26 Mar 2018, 4:25 a.m. - Louise Hudson

“Easter and the holidays that are related to it are moveable feasts which do not fall on a fixed date in the Gregorian or Julian calendars which follow only the cycle of the sun; rather, its date is determined on a lunisolar calendar similar to the Hebrew calendar. The First Council of Nicaea (325) established two rules, independence of the Jewish calendar and worldwide uniformity, which were the only rules for Easter explicitly laid down by the council. No details for the computation were specified; these were worked out in practice, a process that took centuries and generated a number of controversies. It has come to be the first Sunday after the ecclesiastical full moon that occurs on or soonest after 21 March,[10] but calculations vary.”
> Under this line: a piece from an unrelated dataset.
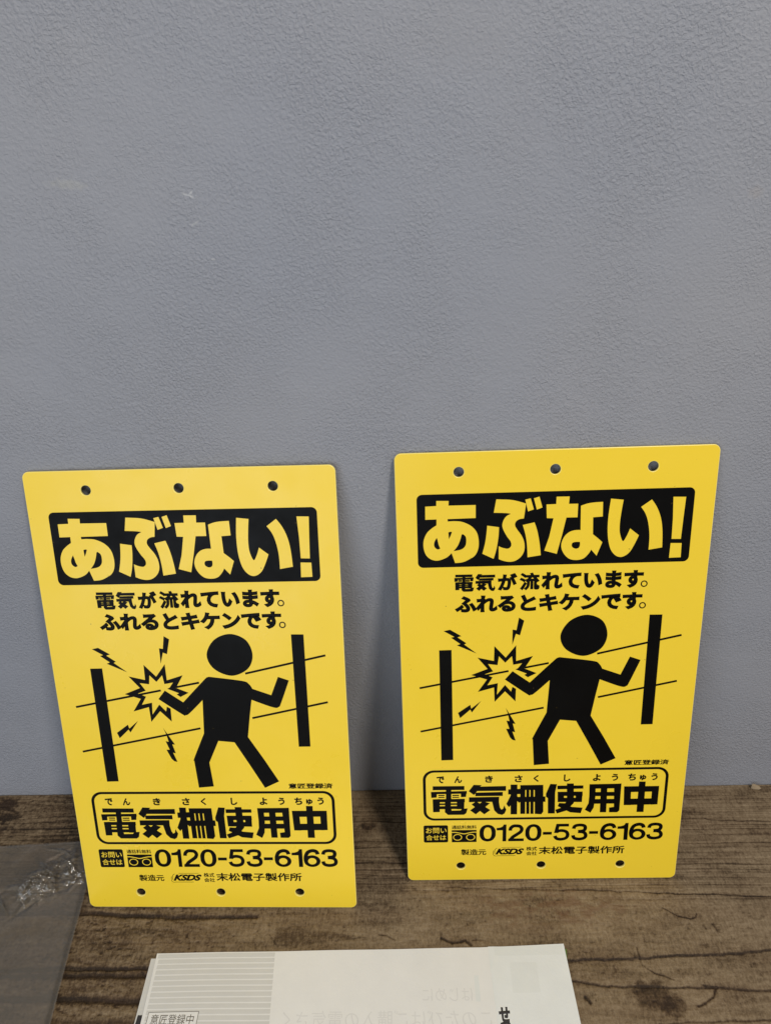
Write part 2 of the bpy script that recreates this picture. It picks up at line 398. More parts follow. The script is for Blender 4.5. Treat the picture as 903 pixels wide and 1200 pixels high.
# ------------------------------------------------------------------ warning sign
ART = json.loads(r'''{"title":[[[[25.76,31.21],[33.55,31.45],[33.41,34.53],[50.57,34.6],[50.58,43.25],[32.73,43.47],[32.87,45.13],[37.48,45.03,1],[42.35,45.75,1],[47.77,48.6,1],[51.3,53.01,1],[52.56,58.83,1],[52.14,64.64,1],[49.95,68.98,1],[46.1,71.53,1],[42.24,73.19,1],[37.38,73.65],[35.12,66.62],[32.35,69.37,1],[28.46,71.15,1],[25.14,71.65,1],[21.57,70.55,1],[18.59,67.51,1],[17.15,62.48,1],[17.42,57.24,1],[19.43,52.66,1],[22.21,49.86,1],[25.67,47.49],[25.73,43.49],[18.62,43.56],[18.69,34.82],[25.71,34.58]],[[25.77,55.91],[24.07,59.17,1],[24.19,62.1,1],[26.09,63.91,1],[27.91,63.25],[26.95,61.01,1],[26.34,58.08,1]],[[33.18,52.48],[34.44,52.06,1],[35.52,52.32],[34.57,54.83],[33.46,57.12]],[[42.32,53.9,1],[44.22,55.69,1],[44.59,58.89,1],[43.93,62.07,1],[41.46,64.34,1],[36.34,65.37],[39.0,61.93,1],[40.67,57.91,1],[41.5,54.74]]],[[[63.52,31.23],[67.69,31.47,1],[71.97,31.76,1],[76.26,32.62,1],[82.28,34.59],[81.05,44.43],[78.1,44.91,1],[75.98,46.56,1],[75.59,49.11,1],[77.16,52.02,1],[79.95,56.13,1],[81.68,60.81,1],[81.79,66.06,1],[79.96,70.11,1],[76.46,72.95,1],[72.63,73.73,1],[68.78,73.03,1],[65.47,71.64],[65.37,62.79],[68.11,64.03,1],[71.4,64.59,1],[73.28,62.9,1],[73.07,59.98,1],[70.73,56.44,1],[68.5,52.35,1],[67.49,48.88,1],[68.14,45.47,1],[69.99,42.68,1],[72.77,41.18],[69.96,40.53,1],[62.0,40.07]]],[[[57.91,48.6],[65.39,49.85],[65.13,56.28,1],[64.02,64.38,1],[62.17,71.37],[54.9,67.64],[56.88,58.94,1]]],[[[80.44,48.8],[87.84,47.19],[89.9,53.54,1],[91.48,61.67,1],[92.41,69.69],[83.98,70.92],[83.46,62.6,1],[82.38,55.63,1]]],[[[81.69,31.95],[85.03,31.21],[87.19,38.51],[83.58,39.81]]],[[[87.06,31.27],[90.49,30.21],[92.56,37.43],[89.07,38.73]]],[[[101.21,30.59],[109.33,30.67],[109.1,35.52],[114.85,35.58],[114.82,44.58],[107.86,44.54],[105.52,56.3],[102.62,68.98],[94.59,66.59],[97.44,57.21],[99.73,44.81],[95.53,44.58],[95.04,35.54],[101.11,35.44]]],[[[116.62,37.03],[120.7,35.64,1],[124.92,35.04,1],[130.31,34.82],[130.63,44.48],[124.62,44.87],[125.08,56.29],[128.29,58.97,1],[131.3,61.82],[128.11,70.98],[124.47,66.68],[122.87,69.55,1],[119.76,72.69,1],[115.44,73.62,1],[111.04,72.74,1],[107.65,69.71,1],[105.59,65.56,1],[105.44,61.49,1],[107.17,57.21,1],[110.03,54.41,1],[113.48,53.25,1],[117.13,53.19]],[[114.47,61.17,1],[117.07,61.24],[117.17,63.56,1],[116.43,65.29,1],[114.56,65.82,1],[112.62,64.89,1],[111.91,63.41,1],[112.49,61.69,1]]],[[[135.16,32.84],[143.05,33.82],[142.1,42.37,1],[141.64,49.9,1],[142.09,56.0,1],[144.21,61.43,1],[146.32,58.42,1],[148.32,52.98],[154.14,57.73],[151.7,63.96,1],[148.82,69.3,1],[144.67,72.14,1],[140.65,71.4,1],[137.16,67.42,1],[135.15,61.17,1],[134.21,53.49,1],[134.2,44.39,1]]],[[[154.24,38.85],[160.59,34.13],[164.15,39.29,1],[167.01,46.12,1],[168.66,54.49,1],[169.46,66.39],[160.95,67.78],[160.81,58.07,1],[159.48,49.67,1],[157.41,43.58,1]]],[[[173.82,32.76],[181.68,33.0],[181.18,47.29],[180.81,60.95],[174.95,60.78],[174.66,47.1]]],[[[174.61,63.61],[181.56,63.81],[181.76,73.49],[174.36,73.67]]]],"pic":[[[[102.95,146.89,1],[106.29,144.13,1],[110.57,144.31,1],[129.97,147.24,1],[134.09,149.56,1],[136.26,153.21],[148.81,158.08],[154.28,144.48],[161.54,147.24],[155.18,163.97,1],[153.5,166.95,1],[149.41,167.31,1],[135.01,161.44],[132.81,173.97],[130.32,189.89],[140.31,207.59],[149.61,225.14],[139.3,230.3],[129.87,211.78],[120.56,194.0],[109.33,192.78],[101.45,209.86],[102.9,228.93],[92.14,229.89],[90.81,207.93],[91.27,205.79,1],[99.8,186.81],[101.21,161.32],[91.25,171.23,1],[88.45,172.61,1],[86.23,172.05,1],[70.71,160.19],[75.83,153.82],[87.66,162.86]]],[[[107.21,127.59,1],[113.05,116.97,1],[124.06,112.74,1],[134.55,117.3,1],[138.31,128.03,1],[134.36,138.25,1],[122.94,143.28,1],[111.15,137.93,1]]],[[[26.16,136.83],[34.52,136.73],[34.97,224.47],[26.54,224.65]]],[[[165.11,113.64],[173.48,113.78],[173.35,197.68],[165.22,197.75]]],[[[63.32,134.47],[71.02,143.34],[77.88,134.18],[78.08,146.12],[89.32,142.53],[84.41,150.94,1],[83.98,152.0],[92.09,155.66],[86.22,158.8],[83.8,156.84],[85.53,155.93],[77.72,152.49],[79.45,151.59],[82.13,147.87],[76.14,148.92],[75.23,142.34],[70.78,147.23],[66.46,142.23],[65.56,148.93],[59.12,148.0],[62.65,153.73],[57.02,155.81],[62.32,158.3],[58.78,164.38],[65.94,162.87],[65.38,171.9],[70.85,164.37],[75.08,169.69],[75.93,166.01],[78.4,167.55],[78.21,177.5],[70.95,169.42],[63.88,177.57],[63.38,166.23],[52.3,169.44],[58.51,159.91],[47.76,156.2],[58.82,151.69],[52.01,142.96],[63.12,145.71]]],[[[29.35,122.49],[33.62,121.56],[41.18,126.47],[38.57,127.35],[44.57,131.88],[43.02,132.79],[51.54,139.85],[38.15,133.33],[40.43,132.37],[34.25,127.52],[36.48,126.94]]],[[[79.38,113.71],[82.87,116.02],[80.3,126.81],[77.59,125.63],[75.27,133.85],[75.32,122.4],[77.88,122.97]]],[[[38.61,185.85],[47.11,179.52],[47.74,182.62],[54.65,176.63],[48.16,185.71],[47.14,183.38],[40.09,190.08]]],[[[71.55,182.39],[78.56,195.42],[76.65,195.2],[78.44,202.26],[76.56,201.78],[78.94,209.09],[76.76,208.54],[74.98,206.49],[72.11,199.39],[74.4,199.41],[72.23,192.69],[74.34,193.18],[73.06,186.71]]]],"wires":[[[12.36,165.68],[73.1,153.68]],[[83.94,151.36],[100.08,148.16]],[[132.25,141.8],[187.28,129.13]],[[12.32,200.48],[97.74,182.88]],[[134.56,175.37],[187.13,163.79]]],"kanji":[[[20.03,246.61],[42.87,246.75],[42.86,250.18],[19.97,250.04]],[[29.54,249.22],[33.43,249.28],[33.35,258.53],[29.43,258.47]],[[18.71,251.5],[44.6,251.07],[44.6,253.4],[18.68,253.59]],[[18.71,251.5],[23.03,251.44],[22.75,256.5],[18.83,256.68]],[[40.29,251.36],[44.6,251.07],[43.97,256.23],[40.27,256.42]],[[24.02,254.17],[28.55,254.25],[28.54,255.23],[24.01,255.16]],[[24.0,255.9],[28.53,255.98],[28.52,256.84],[23.99,256.77]],[[34.11,254.34],[39.05,254.3],[39.04,255.28],[34.1,255.33]],[[34.09,256.07],[39.04,256.02],[39.03,256.89],[34.09,256.93]],[[19.84,257.94],[25.0,257.78],[24.85,269.25],[19.96,269.3]],[[19.84,257.94],[43.14,257.82],[43.14,260.67],[19.8,260.55]],[[22.68,261.59],[40.24,261.62],[40.24,263.12],[22.65,263.09]],[[22.64,264.08],[41.26,264.13],[41.25,266.75],[22.6,266.71]],[[28.72,257.84],[33.05,257.91],[32.94,269.76],[28.58,269.69]],[[37.38,257.98],[42.94,257.94],[42.6,267.02],[37.32,266.94]],[[28.62,266.55],[33.49,266.88],[33.47,268.13],[40.01,267.98],[41.25,266.5],[45.19,266.31],[44.14,270.56],[42.48,271.91],[30.84,271.86],[28.79,269.69]],[[49.52,245.88],[55.44,246.23],[54.12,247.43],[72.78,247.26],[72.84,251.41],[52.08,251.31],[49.73,254.72],[45.93,251.33],[47.98,248.3]],[[50.75,252.64],[70.51,252.36],[70.55,255.8],[50.76,255.72]],[[46.13,256.63],[68.0,256.5],[67.84,260.95],[68.62,265.93],[69.67,267.82],[71.0,266.97],[71.68,264.11],[73.28,267.88],[72.09,271.24],[70.25,272.47],[67.13,271.54],[64.52,268.37],[62.91,260.87],[46.12,260.85]],[[47.98,262.87],[51.38,260.19],[61.73,268.07],[57.3,271.77]],[[56.22,260.26],[61.37,262.09],[51.09,271.67],[46.94,268.09]],[[76.02,246.09],[80.91,246.18],[81.09,272.13],[76.44,272.06]],[[74.36,250.21],[83.22,249.87],[83.31,254.41],[74.42,254.63]],[[76.67,254.3],[79.53,259.9],[75.11,265.79],[73.21,262.9]],[[80.58,255.97],[83.4,258.72],[82.65,262.18],[80.66,260.16]],[[82.95,246.7],[99.41,246.73],[99.54,251.13],[83.04,250.97]],[[81.52,256.84],[101.24,256.8],[101.38,261.49],[81.61,261.42]],[[82.95,246.7],[86.51,246.76],[86.97,271.85],[83.46,271.79]],[[87.32,246.77],[89.46,246.81],[89.96,271.89],[87.79,271.86]],[[90.27,246.82],[92.51,246.86],[93.05,271.94],[90.78,271.91]],[[93.32,246.87],[99.41,246.73],[100.1,270.17],[98.63,272.4],[93.98,271.95]],[[104.42,246.03],[109.14,246.36],[108.12,253.28],[108.45,271.83],[103.45,271.75],[103.02,258.27],[101.61,256.97],[101.53,254.43]],[[109.5,247.62],[128.01,247.69],[128.14,250.45],[109.61,250.77]],[[116.23,245.85],[121.15,245.94],[121.87,263.04],[116.91,262.96]],[[109.9,252.93],[127.74,252.97],[127.91,256.64],[110.03,256.6]],[[110.08,258.13],[127.67,258.29],[127.63,262.11],[110.22,261.83]],[[109.9,252.93],[114.42,253.0],[114.76,261.9],[110.22,261.83]],[[122.81,253.01],[127.74,252.97],[127.63,262.11],[123.2,262.04]],[[116.83,261.04],[121.86,262.79],[116.85,269.38],[110.04,271.86],[108.66,268.61],[113.04,266.75]],[[111.3,262.62],[115.54,262.94],[120.42,266.22],[128.38,266.99],[127.23,271.86],[119.56,270.97],[110.34,265.42]],[[132.35,246.76],[136.84,246.83],[137.11,258.19],[136.31,267.11],[134.21,271.58],[130.06,268.94],[132.42,263.21],[132.64,256.85]],[[149.86,246.8],[155.05,246.52],[154.93,269.97],[153.44,271.5],[147.62,271.41],[147.39,267.29],[150.83,266.7]],[[140.5,246.89],[145.19,246.97],[145.51,271.37],[140.96,271.3]],[[132.35,246.76],[154.85,246.64],[155.1,250.66],[132.55,250.65]],[[133.53,253.57],[154.45,253.67],[154.67,257.21],[133.7,257.12]],[[133.3,259.65],[154.3,259.74],[154.55,263.82],[133.19,263.73]],[[157.29,249.06],[181.92,249.1],[181.98,253.87],[157.4,254.09]],[[157.55,259.79],[181.7,259.68],[181.9,265.02],[157.79,265.28]],[[157.08,249.06],[162.08,249.14],[162.73,265.36],[157.79,265.28]],[[177.04,249.14],[181.92,249.1],[181.9,265.02],[177.2,265.2]],[[167.41,245.11],[172.09,245.19],[172.41,271.53],[167.35,271.45]]]}''')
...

14 Mar 2018, 2:13 a.m. - Louise Hudson

Most likely the “light colored locks” were a hairpiece or wig. There were hairpieces and wigs in those days, made of human hair. Women would sell their hair to wigmakers, especially if they were down on their luck.

5 Mar 2018, 5 a.m. - Louise Hudson

Todd Bernhardt: “I wonder why Sam so often makes such a point of not eating a substantial meal until dinner?” Don’t forget it’s Lent. But if he does it often, it may be what most people did in 1664/65. It wasn’t so easy to grab a snack. It was a big deal to get even one meal on the table.

23 Feb 2018, 5:25 a.m. - Louise Hudson

Mary wrote: a mighty pain in my forefinger...." “Mrs. Bagwell is, at the very least, playing hard-to-get. Sam's comments about the general misconduct at Court definitely fall into the 'mote and beam' category.” I wonder if one of his paramours bit it or bent it back. It would have served him right.

20 Feb 2018, 5:27 a.m. - Louise Hudson

Nice! Today they’d both be arrested and charged with child abuse,as they should have been.